Dotty worked at the Dallas Morning News for 36 years, 16 as Food Editor and 10 as Restaurant Critic and Dining Editor.
Dotty has written for the New York Times, Gourmet, Ladies Home Journal, Southern Living, Travel and Leisure, Wine Spectator, Texas Highways, and Horse and Rider. She has appeared on the Travel Channel, Fox and Friends, and the Food Network. For many years she had a regular weekly radio program, “In the Kitchen with Dotty,” on KRLD in Dallas-Fort Worth.
She has been a judge in national recipe contests, cook-offs, and cookbook competitions, and has served on the International Association of Culinary Professionals’ Cookbook Awards Committee and the James Beard Foundation’s Journalism Awards Committee. Dotty has written 12 cookbooks, ranging from “Wild About Chili” (1985) to her latest, “The Ultimate Tortilla Press Cookbook” (2018).

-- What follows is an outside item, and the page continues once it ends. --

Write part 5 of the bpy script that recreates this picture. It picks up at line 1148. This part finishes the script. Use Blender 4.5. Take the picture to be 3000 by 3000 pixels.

In 2008, Dotty became Public Education Director of the American Civil Liberties Union of Texas, first in Austin and later in Houston. She returned to Dallas in 2013 as Executive Director of the Greater Dallas Restaurant Association, but later left that position to return to full-time food writing as a freelancer and cookbook author.
Dotty presently is an adjunct professor of journalism at the University of North Texas, teaching a course in culinary journalism.
Rising Star Award
Madlin Mekelburg – El Paso Times Austin bureau reporter
Madlin Mekelburg is an Austin-based reporter for the El Paso Times and the USA Today Network, where she covers politics, border issues and all things Texas.
Before joining The Times, Madlin was a fellow in the Austin bureau of the Dallas Morning News where she covered the Texas Legislature and wrote about women’s health, guns and mental health.
Madlin previously held internships at the Houston Chronicle, Texas Tribune and the Austin American-Statesman.
She studied journalism and French at the University of Texas and graduated in 2016. At The Daily Texan, Madlin worked as a senior reporter, associate news editor and special ventures editor.
She also spent a semester co-hosting The Daily Texan podcast.
Katey Psencik – Austin American-Statesman, online editor
Katey Psencik is an online content producer for the Austin American-Statesman, writing stories and managing social media primarily for Austin360.com, the Statesman’s features and entertainment section.
Since joining the Statesman, she’s worked on multiple digital projects, including the creation of an online guide to parties and events during South by Southwest. She regularly works with reporters to create compelling, digital-focused online content for Austin360.
While Katey was at UT Austin, she worked for various arms of Texas Student Media, including Longhorn Life and the Cactus Yearbook. She received her Bachelor of Journalism degree in 2013.
After completing internships in the radio, newspaper, digital and marketing worlds, she worked as a digital content producer at KVUE, the Austin ABC affiliate, from 2013 to 2015. She briefly worked at KLRU, Austin’s PBS station, and The Daily Dot before joining the Statesman in October 2016.
Katey remains heavily involved with UT, including currently serving on the Texas Exes Austin Chapter Young Alumni Committee, and regularly works with current and former students pursuing careers in the journalism industry.